When Jesus sat among his disciples and said, “One of you will betray me,” he wasn’t foretelling tragedy; he was seeing the movement of the self. His centre was still, unmoving, timeless. From that stillness, he could see how the mind of another — Judas — was leaning, how the self was beginning to form and move toward its act.
Judas’s betrayal was not evil in the moral sense. It was the movement of separation itself — the self trying to define truth from outside the centre. The betrayal was a cosmic event replayed in human form: the moment awareness separates from stillness to know itself. That separation is the beginning of time, of karma, of suffering.
The moment the self moves, karma begins — not as punishment, but as psychological gravity. The self creates an orbit of tension, an imbalance that must return to stillness. This return is what we call the dissolution of karma. The centre never moves; only the self does. And when that movement is seen clearly, when there is no effort to correct or control it, the motion stops. The self dissolves, and the weight of karma disappears instantly.
This is the meaning of Judas’s remorse and death — not divine retribution, but the natural collapse of the self’s orbit back into the stillness it left. The suffering is not the centre punishing the self; it is the self exhausting its movement.
Krishnamurti said, “Do nothing. Just see.” He was describing this same return. The mind cannot dissolve karma by effort because effort is movement. It can only dissolve by seeing its own motion without choice. To see clearly is to end movement. The centre needs no purification — it was never touched.
Jesus knew this in silence. His crucifixion was not sacrifice but demonstration: the still centre meeting the chaos of the self and remaining unmoved. His words, “Forgive them, for they know not what they do,” came from the centre that sees without judgement — the awareness that knows the self is lost in its own movement, believing in choice where there is only cause and effect.

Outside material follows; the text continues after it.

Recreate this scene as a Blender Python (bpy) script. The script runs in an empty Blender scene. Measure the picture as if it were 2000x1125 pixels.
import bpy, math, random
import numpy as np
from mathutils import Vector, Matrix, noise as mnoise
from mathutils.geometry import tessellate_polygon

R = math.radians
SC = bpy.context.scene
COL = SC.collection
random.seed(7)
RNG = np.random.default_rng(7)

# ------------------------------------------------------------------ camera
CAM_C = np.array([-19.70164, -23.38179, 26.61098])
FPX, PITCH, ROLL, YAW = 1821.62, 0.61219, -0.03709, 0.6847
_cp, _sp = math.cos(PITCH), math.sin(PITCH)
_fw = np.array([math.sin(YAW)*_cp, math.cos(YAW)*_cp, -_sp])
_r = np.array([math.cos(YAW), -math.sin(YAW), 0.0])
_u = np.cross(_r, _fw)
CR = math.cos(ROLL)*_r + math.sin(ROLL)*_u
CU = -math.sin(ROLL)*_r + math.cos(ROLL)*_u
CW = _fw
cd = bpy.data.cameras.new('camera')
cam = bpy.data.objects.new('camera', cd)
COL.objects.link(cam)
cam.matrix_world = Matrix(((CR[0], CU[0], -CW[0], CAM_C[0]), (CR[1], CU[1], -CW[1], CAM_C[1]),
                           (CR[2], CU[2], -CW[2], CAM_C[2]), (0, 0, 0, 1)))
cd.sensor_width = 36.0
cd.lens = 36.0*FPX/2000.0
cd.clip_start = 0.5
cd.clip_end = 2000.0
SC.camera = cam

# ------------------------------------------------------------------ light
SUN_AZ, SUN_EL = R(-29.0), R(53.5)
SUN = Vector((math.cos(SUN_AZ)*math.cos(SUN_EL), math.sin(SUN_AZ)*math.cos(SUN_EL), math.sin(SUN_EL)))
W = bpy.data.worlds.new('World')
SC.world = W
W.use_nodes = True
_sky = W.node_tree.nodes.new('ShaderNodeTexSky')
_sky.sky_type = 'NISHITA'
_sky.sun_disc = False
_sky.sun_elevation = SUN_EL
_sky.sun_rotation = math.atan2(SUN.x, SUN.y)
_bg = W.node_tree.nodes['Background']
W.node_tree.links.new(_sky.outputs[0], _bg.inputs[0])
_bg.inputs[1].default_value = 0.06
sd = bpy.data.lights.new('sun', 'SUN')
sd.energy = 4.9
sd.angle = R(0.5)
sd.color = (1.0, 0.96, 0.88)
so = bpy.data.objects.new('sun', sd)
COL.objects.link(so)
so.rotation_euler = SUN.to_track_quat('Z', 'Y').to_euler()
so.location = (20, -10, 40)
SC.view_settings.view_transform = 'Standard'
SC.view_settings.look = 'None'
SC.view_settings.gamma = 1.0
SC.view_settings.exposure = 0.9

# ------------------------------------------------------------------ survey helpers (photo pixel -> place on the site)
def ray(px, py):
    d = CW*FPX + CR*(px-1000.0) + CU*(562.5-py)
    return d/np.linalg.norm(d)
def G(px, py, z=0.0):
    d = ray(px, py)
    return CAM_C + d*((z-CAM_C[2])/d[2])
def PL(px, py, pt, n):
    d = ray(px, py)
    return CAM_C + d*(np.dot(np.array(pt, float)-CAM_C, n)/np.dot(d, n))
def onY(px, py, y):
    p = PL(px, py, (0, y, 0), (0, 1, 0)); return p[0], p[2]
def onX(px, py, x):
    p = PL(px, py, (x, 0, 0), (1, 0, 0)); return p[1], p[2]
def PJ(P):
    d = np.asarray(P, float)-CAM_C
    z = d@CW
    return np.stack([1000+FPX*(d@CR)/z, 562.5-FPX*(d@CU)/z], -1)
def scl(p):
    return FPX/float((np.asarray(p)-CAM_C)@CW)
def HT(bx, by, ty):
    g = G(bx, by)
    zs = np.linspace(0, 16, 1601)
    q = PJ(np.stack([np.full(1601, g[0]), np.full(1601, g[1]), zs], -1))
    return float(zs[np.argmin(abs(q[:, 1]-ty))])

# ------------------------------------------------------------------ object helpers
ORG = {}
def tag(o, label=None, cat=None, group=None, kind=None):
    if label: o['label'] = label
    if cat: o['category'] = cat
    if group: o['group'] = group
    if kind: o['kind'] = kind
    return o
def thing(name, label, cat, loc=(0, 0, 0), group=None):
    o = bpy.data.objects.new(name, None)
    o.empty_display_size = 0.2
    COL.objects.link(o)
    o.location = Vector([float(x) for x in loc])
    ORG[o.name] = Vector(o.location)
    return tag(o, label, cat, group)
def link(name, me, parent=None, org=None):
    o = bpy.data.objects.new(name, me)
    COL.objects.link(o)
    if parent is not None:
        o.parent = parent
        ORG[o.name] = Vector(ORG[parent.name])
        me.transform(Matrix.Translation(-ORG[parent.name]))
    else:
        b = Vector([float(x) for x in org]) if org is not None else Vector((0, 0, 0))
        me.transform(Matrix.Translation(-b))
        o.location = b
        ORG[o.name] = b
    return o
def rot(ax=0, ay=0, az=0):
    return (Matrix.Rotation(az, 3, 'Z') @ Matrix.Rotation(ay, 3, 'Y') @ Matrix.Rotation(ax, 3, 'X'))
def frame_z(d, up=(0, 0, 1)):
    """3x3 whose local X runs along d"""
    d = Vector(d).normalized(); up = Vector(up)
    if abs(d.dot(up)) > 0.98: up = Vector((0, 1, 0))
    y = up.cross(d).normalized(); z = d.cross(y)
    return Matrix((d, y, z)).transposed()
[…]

This is the law of karma, not as moral accounting, but as balance in consciousness. The self moves away from stillness, creating resistance. Suffering begins. The self exhausts itself in its struggle, and in the seeing of its futility, returns. Karma ends the moment there is nothing left to continue it.
The Buddha called this cessation. Krishnamurti called it insight. Jesus called it the Kingdom within. All were describing the same mechanism: when awareness returns to stillness, time ends, karma ends, and action flows without a self.
So the story of Jesus and Judas is not about betrayal and punishment. It is the story of every mind — the still centre and the self that leans from it, the movement that creates the world, and the seeing that brings it all home.
Karma, then, is not a sentence; it is a return. The only price is psychological suffering. The only liberation is the end of leaning.
The centre never leaves you. It waits in silence for movement to tire itself out.
And when it does, creation, forgiveness, and truth — all return to the same place: the unmoving centre of awareness, where there is no doer, no act, no past — only stillness.